Outfox, the parent of both companies since they merged nearly six months ago, filed for Chapter 7 bankruptcy liquidation in Delaware. In court documents, Outfox estimated no funds would be available to pay unsecured creditors after administrative costs were paid. The company estimated its assets at between $10 million and $50 million, and estimated its liabilities to be worth the same.

Foxtrot had 33 stores, about half of which were located in Chicago, while Dom’s had two locations, one in Lincoln Park and one in Old Town. All the stores closed suddenly April 23; some employees told the Tribune they learned they were out of jobs in the middle of their shifts that day.

Three lawsuits were swiftly filed against the company in federal court in Chicago alleging violations of the federal and/or state Worker Adjustment and Retraining Notification Acts, both of which require 60 days’ notice for mass layoffs by certain large employers. The Illinois Department of Labor said it had received a complaint about the closures and had opened an investigation into whether the company had violated the state WARN Act.

FAQs provided to workers said they would only be paid through the date the stores closed. The lawsuits filed against the company seek backpay for laid off staff.

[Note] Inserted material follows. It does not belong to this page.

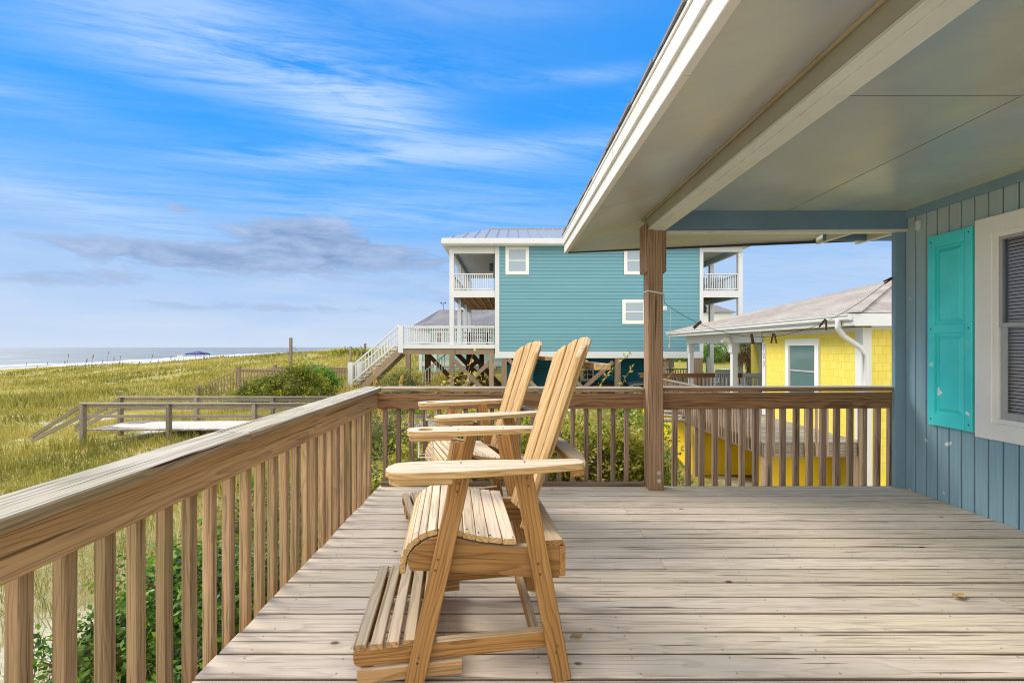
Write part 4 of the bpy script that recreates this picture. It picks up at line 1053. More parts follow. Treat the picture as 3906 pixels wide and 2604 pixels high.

The company is also facing a lawsuit from suppliers Anthony Marano Company and Market Cuts LLC, which allege Dom’s failed to pay them for $208,000 worth of products.

Former Foxtrot and Dom’s executives have not responded to the Tribune’s requests for comment since the closures. A source familiar with the company’s prior expansion plans, however, previously told the Tribune that Outfox had been meeting with investors, landlords and bankers in the weeks leading up to the closures in hopes of staying afloat.